Henry James Coppen was born and brought up in Chelmsford. He served with the Essex Regiment and then the Machine Gun Corps and was killed in action in March 1918 at the start of the great German spring offensive. His home was in South Primrose Hill.
COPPEN, HENRY JAMES,
Private, 25th Company Machine Gun Corps (Infantry) (formerly of the Essex Regiment)
The Commonwealth War Graves Commission record the date of Henry’s death as 21st March 1919.
News of his death appeared under a family announcement in the Essex Weekly News of 8th November 1918:
“Coppen. - Pte. H. J. (Jim) Coppen, Machine Gun Corps, died from wounds in Germany on or about March 21st, 1918. Son of Mr. and Mrs. E. A. Coppen, of 54, South Primrose-hill, Chelmsford. - R.I.P.”
The same edition carried a short report, probably slightly erroneous, on his death:
“Pte. H. J. (Jim) Coppen, M.G.C., son of Mr. and Mrs. E. A. Coppen, of 54, South Primrose-hill, Chelmsford, who was reported missing in March, has died of wounds as a prisoner of war in Germany.”

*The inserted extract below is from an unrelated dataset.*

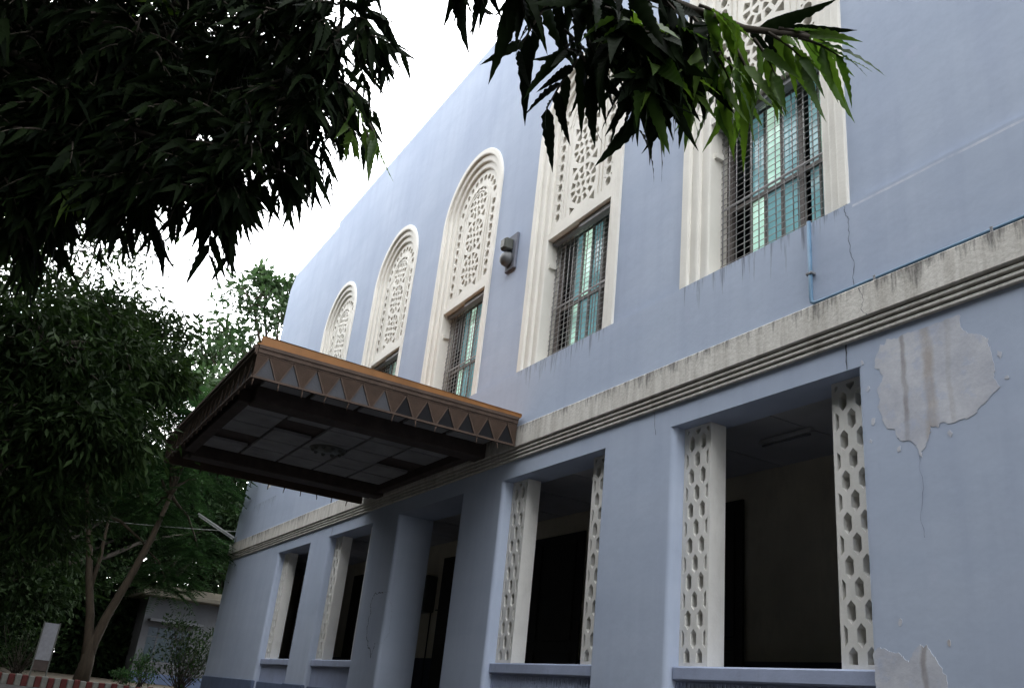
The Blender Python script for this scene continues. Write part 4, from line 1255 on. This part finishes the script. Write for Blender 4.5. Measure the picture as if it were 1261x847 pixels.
# leafy tree on the left, long narrow leaves
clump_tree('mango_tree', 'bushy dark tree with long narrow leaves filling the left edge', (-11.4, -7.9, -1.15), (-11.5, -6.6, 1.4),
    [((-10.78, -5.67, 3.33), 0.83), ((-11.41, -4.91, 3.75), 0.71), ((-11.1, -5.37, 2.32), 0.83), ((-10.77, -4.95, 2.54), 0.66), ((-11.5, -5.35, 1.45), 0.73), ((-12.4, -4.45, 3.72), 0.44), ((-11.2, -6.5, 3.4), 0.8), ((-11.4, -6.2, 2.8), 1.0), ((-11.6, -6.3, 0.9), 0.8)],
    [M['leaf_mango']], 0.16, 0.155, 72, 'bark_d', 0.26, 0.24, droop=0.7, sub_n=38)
clump_tree('spreading_tree', 'broad tree with sunlit crown edge seen against the sky behind the left foliage', (-18.5, -7.0, -0.6), (-17.8, -6.2, 3.2),
    [((-17.7, -4.94, 6.05), 0.94), ((-17.31, -4.06, 5.9), 0.72), ((-17.09, -5.94, 5.86), 0.88), ((-17.6, -4.6, 5.0), 0.9), ((-17.4, -6.0, 4.6), 1.1), ((-17.7, -3.75, 5.2), 0.6), ((-18, -9.2, 7.2), 2.0), ((-21, -9.2, 6.4), 2.0), ((-15, -9.7, 7.2), 2.0), ((-20, -7.6, 8.8), 2.0), ((-23.5, -8.5, 7.5), 2.0), ((-22.5, -5.5, 9.5), 1.6), ((-24.5, -10.5, 5.0), 1.8)],  # crowns over the road added to block sky light
    [M['leaf_mango']], 0.17, 0.20, 50, 'bark_d', 0.28, 0.24, droop=0.6, sub_n=34)
clump_tree('tall_tree', 'tall airy tree rising behind the far end of the hall', (-37.5, 6.0, -0.4), (-36.8, 3.4, 9.0),
    [((-36.1, 0.84, 15.14), 1.4), ((-37.02, 0.33, 13.75), 1.35), ((-35.87, 2.1, 14.6), 1.2), ((-35.69, -0.27, 12.05), 1.2), ((-36.79, 1.51, 12.9), 1.3), ((-34.37, -0.75, 10.17), 1.2), ((-36.3, 2.6, 16.3), 0.9), ((-36.3, 1.2, 16.2), 0.7), ((-35.6, 0.2, 10.6), 1.2), ((-36, 2.2, 10.8), 1.4)],
    [M['leaf_tall']], 0.32, 0.34, 17, 'bark', 0.5, 0.20, droop=0.1, sub_n=24)
clump_tree('shade_tree', 'dark dense tree in deep shade beyond the notice board', (-31.0, -6.0, -0.36), (-31.0, -5.6, 2.0),
    [((-30.8, -4.9, 2.2), 1.6), ((-34.0, -3.2, 3.4), 1.7), ((-31.4, -6.8, 3.6), 1.8), ((-32.0, -5.0, 5.2), 1.8), ((-33.0, -2.4, 5.8), 1.7), ((-32.5, -7.6, 1.8), 1.6), ((-34.5, -1.2, 4.6), 1.4), ((-35.0, -0.6, 6.6), 1.6), ((-34.5, 1.6, 5.4), 1.4), ((-33.5, -4.6, 7.4), 1.7), ((-33.0, -7.5, 6.0), 1.8), ((-35.5, 1.0, 8.0), 1.6)],
    [M['leaf_shade']], 0.22, 0.24, 90, 'bark_d', 0.5, 0.28, sub_n=34)
clump_tree('shade_tree', 'dark round tree behind the small pale house', (-47.0, 1.0, -0.36), (-47.0, 1.0, 3.0),
    [((-46, -1.5, 4.0), 2.4), ((-46.5, 1.0, 6.5), 2.6), ((-47, 4.5, 5.0), 2.5), ((-46, -4.0, 3.0), 2.4), ((-46, -7, 5.0), 2.6), ((-46.5, -4.0, 8.0), 2.6), ((-46.5, -9.5, 3.0), 2.4), ((-42, 0.6, 6.8), 2.2), ((-41, 4, 7.4), 2.4), ((-41, -2.4, 6.6), 2.2), ((-38.5, 1.6, 6.6), 1.7), ((-42, -5.5, 7.5), 2.4), ((-39, -5, 9.5), 2.2)],  # clusters overhanging the house added to shade it
    [M['leaf_shade']], 0.3, 0.5, 42, 'bark_d', 0.55, 0.28, sub_n=34)

def shrub(base, r, h, label, mat, n=18, per=26):
    t = empty('shrub', base, label, 'shrub', 'shrubs behind the kerb')
    tw = MB(); lv = Leaves(); b = np.array(base)
    for _ in range(n):
        q = b + np.array((rng.normal() * r * 0.5, rng.normal() * r * 0.5, h * rng.uniform(0.25, 0.95)))
        tw.tube([b + np.array((rng.normal() * 0.05, rng.normal() * 0.05, -0.05)), (b + q) / 2 + rng.normal(size=3) * 0.05, q], [0.014, 0.010, 0.005], 4)
        for _ in range(per):
            o_ = rng.normal(size=3) * r * 0.22
            ll = 0.11 * rng.uniform(0.7, 1.3)
            lv.add(q + o_, o_ + rng.normal(size=3) * 0.2 + np.array((0, 0, 0.05)), np.array((0, 0, 1.0)) + rng.normal(size=3) * 0.5, ll, ll * 0.4, rng.random())
    tw.build('stem', M['bark_d'], t, b); lv.build('foliage', [M[mat]], t, b, 'flat')
shrub((-24.2, -5.2, -0.36), 0.5, 0.7, 'low dark shrub left of the notice board', 'leaf_shade')
shrub((-27.5, -1.2, -0.36), 0.5, 0.75, 'leafy shrub right of the forked trunk under the house window', 'leaf_feather')
shrub((-27.0, -0.25, -0.36), 0.75, 1.9, 'tall dark shrub against the far corner of the hall', 'leaf_shade', 60, 34)
shrub((-25.0, -2.0, -0.36), 0.3, 0.35, 'small shrub at the foot of the forked trunk', 'leaf_feather', 10)
shrub((-28.5, -4.2, -0.36), 0.9, 1.3, 'broad dark shrub behind the notice board', 'leaf_shade', 34)

# a thicket of tall trees closing the garden, and an unseen row added to shade the lower storey
clump_tree('shade_tree', 'tall dark tree closing the view left of the small house', (-52.0, -5.0, -0.36), (-52.0, -5.0, 3.5),
    [((-52, -3.0, 5.0), 3.0), ((-52, -7.0, 4.0), 3.0), ((-52, -5.0, 9.0), 3.2), ((-52, -9.0, 8.0), 3.2), ((-52, -1.5, 9.5), 2.6), ((-52, -11.0, 4.5), 3.0), ((-52, 1.5, 2.6), 2.6), ((-52, 4, 6), 3.0)],
    [M['leaf_shade']], 0.35, 0.6, 42, 'bark_d', 0.55, 0.28, sub_n=36)
row0 = clump_tree('added_roadside_tree', 'unseen broad dark tree added across the road for shade', (16.0, -14.0, -1.5), (16.0, -13.8, 2.6),
    [((16, -13.8, 10.2), 3.0), ((13.8, -13.5, 8.0), 2.8), ((18.2, -13.8, 8.0), 2.8), ((16, -12.2, 6.8), 2.8), ((14, -14, 4.6), 2.6), ((18, -14, 4.6), 2.6), ((16, -15.2, 7.2), 2.8), ((16, -13.0, 3.0), 2.4), ((14.2, -13.6, 1.4), 1.9), ((17.8, -13.8, 1.2), 1.9)],
    [M['leaf_shade']], 0.32, 0.75, 44, 'bark_d', 0.6, 0.28, sub_n=36)
row0['group'] = 'unseen trees added across the road for shade'
row0.scale = (1.15, 1.15, 1.22)
for i in range(1, 13):
    r_ = row0.copy(); COL.objects.link(r_)
    x_ = row0.location.x - 4.9 * i
    r_.location = (x_, row0.location.y + (0.5 if i % 2 else -0.3) - (1.5 if i > 8 else 0), gz(x_) - 0.02)
    r_.rotation_euler = (0, 0, 1.3 * i)
    for ch in row0.children:
        q = ch.copy(); COL.objects.link(q); q.parent = r_

# clipped hedge along the end of the garden
t = empty('hedge', (-43.0, -7.0, -0.36), 'long dark hedge closing the garden beyond the notice board', 'hedge')
tw = MB(); lv = Leaves()
for i in range(60):
    y = -16 + 16.2 * i / 59
    tw.tube([(-43 + rng.normal() * 0.1, y, -0.4), (-43 + rng.normal() * 0.15, y + rng.normal() * 0.1, 0.8), (-43 + rng.normal() * 0.2, y + rng.normal() * 0.2, 2.0)], [0.03, 0.022, 0.01], 5)
for _ in range(34000):
    q = np.array((-43 + rng.uniform(-1.0, 1.0), rng.uniform(-16.2, 0.3), -0.4 + 3.2 * rng.random() ** 1.15))
    q[2] += 0.25 * math.sin(q[1] * 1.7) * (q[2] + 0.3) / 3
    ll = rng.uniform(0.25, 0.45)
    lv.add(q, rdir() + np.array((0.5, 0, 0.2)), rdir() + np.array((0.6, 0, 0.6)), ll, ll * 0.5, rng.random())
tw.build('stem', M['bark_d'], t, t.location); lv.build('foliage', [M['leaf_shade']], t, t.location, 'flat')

Henry has no known grave and is commemorated on the Arras Memorial (Bay 10), on the Civic Centre Memorial, Chelmsford and by the Chelmsford Parish Great War Memorial in Chelmsford Cathedral. Henry was entitled to the Victory and British War medals.
His parents remained at their South Primrose Hill home after the war, by which time it had been renumbered number 54; finally becoming number 69 in 1946.

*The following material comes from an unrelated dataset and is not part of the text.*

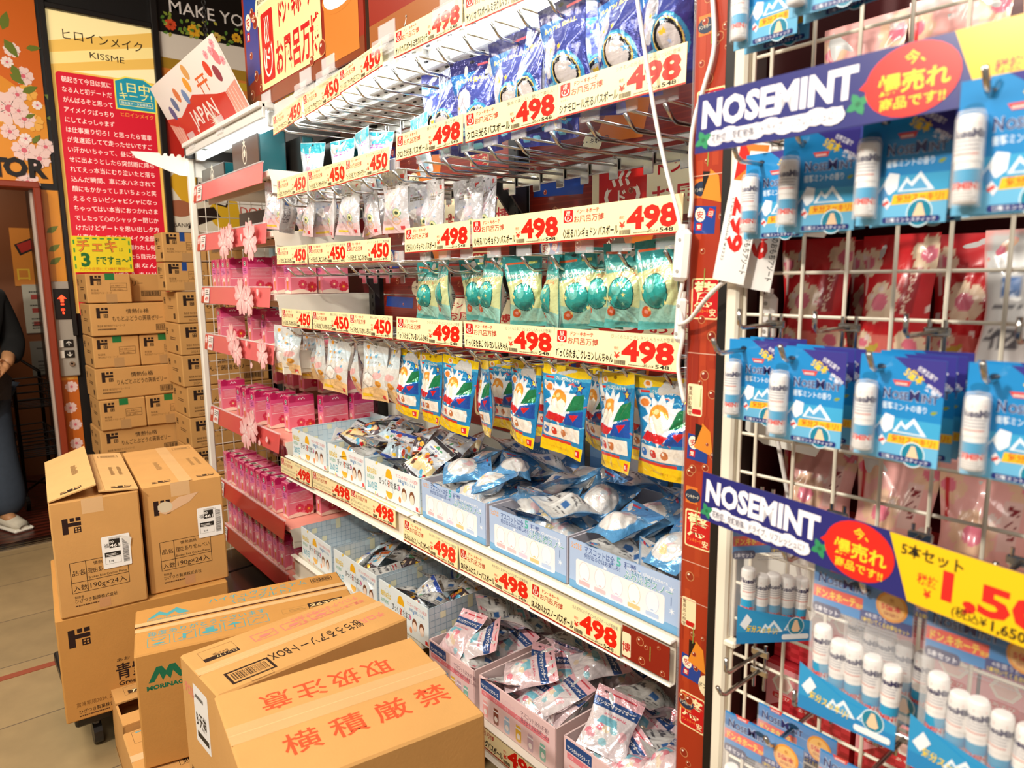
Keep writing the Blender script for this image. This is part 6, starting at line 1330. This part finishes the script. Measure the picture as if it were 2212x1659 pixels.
for i, zz in enumerate((1.555, 1.22, .94)):
    b = MB(); P = [(0, .06), (.0, -.02), (.03, -.04), (.11, -.05), (.12, -.03), (.14, -.04), (.15, -.02), (.17, -.03), (.18, .02), (.2, .06)]
    T = tessellate_polygon([[Vector((p[0], p[1], 0)) for p in P]]); n_ = len(P)
    b.add([(x, -.003, z_) for x, z_ in P], [tuple(f) for f in T], hx('f0ece2')); b.add([(x, .003, z_) for x, z_ in P], [tuple(f)[::-1] for f in T], hx('f0ece2')); b.add([(x, y, z_) for y in (-.003, .003) for x, z_ in P], [(q, (q+1) % n_, n_+(q+1) % n_, n_+q) for q in range(n_)], hx('f0ece2'))
    tag(obj('shelf_bracket', b, 'paint', None, (-.625, 1.0+.012*i, zz), (0, 0, .25)), f'white serrated shelf bracket behind the left edge of the mint display, {["upper", "middle", "lower"][i]} one', 'bracket')
# stock behind the mesh
t = thing('stock_shelf', 'dark red shelf unit of sakura sweets behind the white mesh', 'shop shelving', (0, 0, 0))
b = MB(); b.box((-.1, 1.36, 1.1), (1.1, .03, 2.2), hx('5a1216')); obj('back_panel', b, 'paint', t)
for zz in (1.62, 1.30, .985, .64):
    b = MB(); b.box((-.1, 1.21, zz), (1.06, .28, .014), hx('c03a34'), .002); obj('shelf', b, 'paint', t)
b = MB(); b.box((-.645+.012, 1.2, 1.1), (.016, .3, 2.2), hx('3a1414')); obj('side_panel', b, 'paint', t)
def A_sakura(w, h, k):
    A = Art(); r = random.Random(k); red = k < 20
    A.rect(0, 0, w, h, 'd0262c' if red else 'f4b4ae'); A.poly([(0, 0), (w, 0), (w, h*.22), (0, h*.3)], 'e2746a' if red else 'f6c4bc')
    for (x, y, r_) in ((.4, .5, .28), (.9, .85, .24), (.1, .8, .2), (.8, .2, .2), (.2, .2, .16)): A.petals(w*x, h*y, w*r_, 'f2d8b8' if red else 'f0c4a4', 'e0607a', rot=x*7, slim=.46, notch=.08); A.ell(w*x, h*y, w*r_*.42, w*r_*.42, 'ea7a90', 14)
    for i in range(6): A.petals(w*r.random(), h*r.random(), w*.05, 'f6e0d8')
    A.rrect(w*.66, h*.42, w*.2, h*.34, w*.03, 'a81a22' if red else 'f0c8c0'); A.vtext('さくら餅' if red else '桜大福', w*.76, h*.74, h*.075, 'f6d8c0' if red else '8a1a22', bold=.03); A.rect(w*.05, h*.55, w*.06, h*.3, 'f0c8c0' if red else 'c8242a'); A.leaf(w*.2, h*.1, w*.3, .2, .6, 'c8b04a'); return A
DES['sred'] = [[pouch('sweets_bag', A_sakura(.115, .2, 3+i), .115, .2, 'c8242a', .05, 31+i, mat='gloss'), False, .115, .2] for i in range(2)]
DES['spink'] = [[pouch('sweets_bag', A_sakura(.125, .2, 33+i), .125, .2, 'eea8a2', .05, 41+i, mat='gloss'), False, .125, .2] for i in range(2)]
for d in DES['sred']+DES['spink']: d[0]['category'] = 'bag of sweets'
def stand(key, spots, z, desc, where):
    for i, (x, y, rz) in enumerate(spots): place(key, (x, y, z+.2*.965), (-.08, 0, rz), f'{desc}, {ORD[i]} from the left on the {where} behind the mesh', desc+'s behind the mesh')
stand('sred', [(-.565, 1.10, .1), (-.505, 1.2, -.1), (-.44, 1.10, -.15), (-.36, 1.17, .2)], 1.308, 'red sakura sweets bag', 'second shelf')
stand('spink', [(-.545, 1.11, .1), (-.42, 1.10, -.05), (-.30, 1.10, .1), (-.18, 1.11, 0), (-.06, 1.1, .1)], .993, 'pale pink sakura sweets bag', 'third shelf')
stand('spink', [(-.52, 1.12, 0), (-.39, 1.11, .1), (-.26, 1.12, -.1), (-.13, 1.1, 0), (0, 1.1, .1)], 1.628, 'rosy sakura sweets bag', 'top shelf')
# one bag seen from its back, printed in small type
b_ = dup(DES['spink'][0][0]); b_.location = (-.275, 1.12, 1.308+.193); b_.rotation_euler = (.08, 0, PI+.1); tag(b_, 'sweets bag turned to show its printed back label on the second shelf behind the mesh', 'bag of sweets')
b_ = dup(b_); b_.location = (-.15, 1.12, 1.308+.193); b_.rotation_euler = (.08, 0, PI-.1); b_['label'] = 'second sweets bag with its back label outwards, nearer the right photo edge behind the mesh'
def sweet_box():
    w, d, h = .15, .1, .13; b = MB(); b.box((0, 0, h/2), (w, d, h), hx('c22a34'), .002); A = Art(); A.rect(0, 0, w, h, 'c8303a'); r = random.Random(4)
    for i in range(10):
        for j in range(8): 
            if (i+j) % 2: A.rect(i*w/10, j*h/8*.5, w/10, h/16, 'b01f2a')
    A.poly([(0, h*.3), (w*.3, h*.55), (w, h*.5), (w, h*.95), (0, h*.95)], 'ee9aa2')
    for (x, y) in ((.2, .72), (.5, .66), (.8, .76)): A.ell(w*x, h*y, .02, .018, 'f4ece0', 6); A.ell(w*x, h*y, .015, .013, 'f0c8c0', 6); A.rrect(w*x-.018, h*y-.03, .036, .01, .004, 'd8343a'); A.text('あそび', w*x-.014, h*y-.028, .007, 'f6e8dc', w=.028)
    b.art(A, fmat('front', w, d, h)); return tag(obj('sweets_box', b, 'gloss'), 'x', 'box of sweets', 'red and pink sweets boxes behind the mesh')
sb = None
for ri, zz in enumerate((.648, .780)):
    for k in range(4):
        o = dup(sb) if sb else sweet_box(); sb = sb or o
        o.location = (-.53+.158*k, 1.13+.02*ri, zz); o.rotation_euler = (0, 0, .05*math.sin(k+ri)); o['label'] = f'red and pink sweets box, {ORD[k]} from the left in the {"upper" if ri else "lower"} tier behind mesh'

# mesh hooks
HX = [-.542, -.435, -.328, -.220, -.112]
def mesh_hook(L_):
    t = thing('mesh_hook', 'x', 'hook', group='chrome hooks on the white mesh'); c = hx('c9c6c0')
    b = MB(); b.tube([(0, -.004, 0), (0, -L_+.02, -.002), (0, -L_+.01, .003), (0, -L_, .018)], .0032, c, 8); obj('product_bar', b, 'chrome', t, smooth=True)
    b = MB(); b.tube([(0, -.004, .03), (0, -.1+.008, .03), (0, -.1, .036), (0, -.1, .056)], .003, c, 8); obj('label_bar', b, 'chrome', t, smooth=True)
    b = MB()
    for x in (-.009, .009): b.tube([(x, -.006, -.03), (x, -.006, .045)], .0026, c, 6)
    b.box((0, -.006, .03), (.03, .006, .012), c, .002); b.box((0, -.006, -.002), (.03, .006, .012), c, .002); obj('mount', b, 'chrome', t); return t
mh = {}
ROWZ = {'top': 1.845, 'second': 1.602, 'third': 1.35, 'fourth': 1.088, 'lowest': .835}
LEN = {'top': [.12, .18, .21, .25, .2], 'second': [.13, .17, .2, .26, .2], 'third': [.16, .18, .19, .2, .2], 'fourth': [.08, .15, .17, .17, .17], 'lowest': [.12, .17, .17, .17, .17]}
for rn, zz in ROWZ.items():
    for i, x in enumerate(HX):
        L_ = LEN[rn][i]; o = dup(mh[L_]) if L_ in mh else mesh_hook(L_); mh[L_] = o
        o.location = (x, GY, zz); o['label'] = f'chrome mesh hook, {ORD[i]} from the left in the {rn} row of the white mesh'
# mint sticks
def wrap_art(b, A, r):
    for V, T, col, ly in A.items:
        a = V[:, 0]/r; rr = r+.0001+ly*.00006
        b.add([(rr*math.sin(q), -rr*math.cos(q), z_) for q, z_ in zip(a, V[:, 1])], T, col)
def stick_mesh():
    b = MB(); R_ = .0105; W_ = hx('eeeae6')
    b.lathe([(.0, 0), (.0085, 0), (.0098, .002), (.0098, .028), (.0092, .0285), (.0092, .031), (.0103, .0315), (.0103, .066), (.0096, .0715), (.0075, .0735), (0, .0738)], 22, W_, cols=None)
    A = Art(); A.rect(-.03, .0185, .06, .001, 'eeeae6'); A.rect(-.0308, .0305-.011, .0616, .0125, '2f9ac4')
    return b, A
def stick(parent, loc, rz):
    global STK
    if STK is None:
        b = MB(); W_, B_ = hx('f0ece8'), hx('2c9ac6')
        b.lathe([(0, 0), (.0088, 0), (.0098, .0015), (.0098, .0165), (.0098, .0166), (.0098, .0285), (.0098, .0286), (.0098, .0345), (.0104, .0347), (.0104, .067), (.0097, .0715), (.0078, .0735), (0, .074)], 24, W_, cols=[W_]*4+[B_]+[W_]*7)
        A = Art(); A.text('SEMINT', -.014, .0115, .0085, 'd83a2a', w=.029, bold=.07); A.lines(-.011, .002, .022, .009, 4, '8a8680', 2, .35)
        wrap_art(b, A, .0098)
        A = Art(); A.text('NoseMint', -.017, .054, .01, '2a2450', w=.036, bold=.07); A.rect(-.004, .063, .012, .003, 'e0442e'); A.lines(-.012, .044, .024, .01, 3, '6a6680', 3, .3); A.lines(-.012, .04, .022, .003, 1, 'd87a6a', 4, .5)
        wrap_art(b, A, .0104); STK = b.mesh('stick', False); STK.materials.append(M['plastic'])
    o = obj('stick', STK, None, parent, loc, (0, 0, rz)); return o
STK = None
def mint_logo(A, x, y, w_, col='2c2a60'):
    s_ = w_/.06
    for c_, bo in (('d2dcee', .07), (col, .022)):
        for t_, a_, h_, f_ in (('N', 0, .0165, .14), ('OSE', .16, .0125, .31), ('M', .485, .0165, .18), ('INT', .69, .0125, .31)): A.text(t_, x+w_*a_, y, h_*s_, c_, w=w_*f_, bold=bo)
    A.poly([(x+w_*.16, y+.022*s_), (x+w_*.5, y+.022*s_), (x+w_*.46, y+.016*s_), (x+w_*.22, y+.016*s_)], 'dc4a42'); A.lines(x+w_*.22, y+.017*s_, w_*.22, .004*s_, 1, 'f6d8d4', 1, .6)
def mountain(A, x, y, s_):
    A.poly([(x, y), (x+.012*s_, y+.02*s_), (x+.018*s_, y+.012*s_), (x+.03*s_, y+.026*s_), (x+.05*s_, y)], 'e8f2f8'); A.poly([(x+.006*s_, y+.002*s_), (x+.012*s_, y+.013*s_), (x+.02*s_, y+.006*s_), (x+.03*s_, y+.018*s_), (x+.042*s_, y+.002*s_)], '5aa6d4')
def nose(A, x, y, s_):
    A.ell(x, y, .013*s_, .0145*s_, 'd8ecf4', 20); A.ell(x, y, .0118*s_, .0132*s_, '14809c', 20); A.poly([(x-.002*s_, y+.01*s_), (x+.002*s_, y+.01*s_), (x+.007*s_, y-.005*s_), (x+.004*s_, y-.009*s_), (x-.004*s_, y-.009*s_), (x-.007*s_, y-.005*s_)], 'efc9a4')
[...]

Harry was born in Chelmsford on 26th August 1897, the son of Ernest Albert Coppen and Emma Coppen (nee Crow). His father had been born in 1869; his mother in 1871, both in Sandon. The couple had married on 10th February 1894 at St. Mary’s Church (later the Cathedral) in Chelmsford, at which time Henry’s father was a 25 year-old carman, living in Chelmsford, and the son of a labourer James Coppen. Henry’s mother was a 22 year-old servant, from Moulsham, the daughter of Henry Crow, also a labourer.
Henry’s four siblings, Chelmsford-born, included Clifford Albert Coppen (1896-1939), Stanley Coppen (1898-1981) and Ambrose Victor Coppen (1902-1964). The fifth child died in childhood.
At the time of the 1901 census three year-old Henry was living with his parents, his two brothers, an uncle and a boarder at 28 South Primrose Hill, Chelmsford (today’s number 69). Henry’s father was a printer’s carman.
A decade later the 1911 census recorded 13 year-old Henry living with his parents, three brothers and a boarder at the same address then numbered 42 South Primrose Hill. He was a houseboy, while his father was a corn merchant’s carman.
Henry enlisted at Chelmsford and served at Private 28585 in the Essex Regiment.
He was killed on 21st March 1918 having been transferred to serve as Private 53200 in the 25th Company of the Machine Gun Corps (Infantry). He was aged 20.
That day saw the launch of the ‘Kaiserschlacht’, Germany’s spring offensive, a final determined effort to beat the British army and force the French to seek armistice terms.
Ernest’s mother died in 1943, aged 72. His father died in 1951, aged 82. His brother Clifford, ‘an invalid all his life’, according to a local newspaper, had died in 1939, aged 43, ‘after a lifelong affliction most pateiently borne.’
Henry was one of the ‘South Primrose Hill Boys’.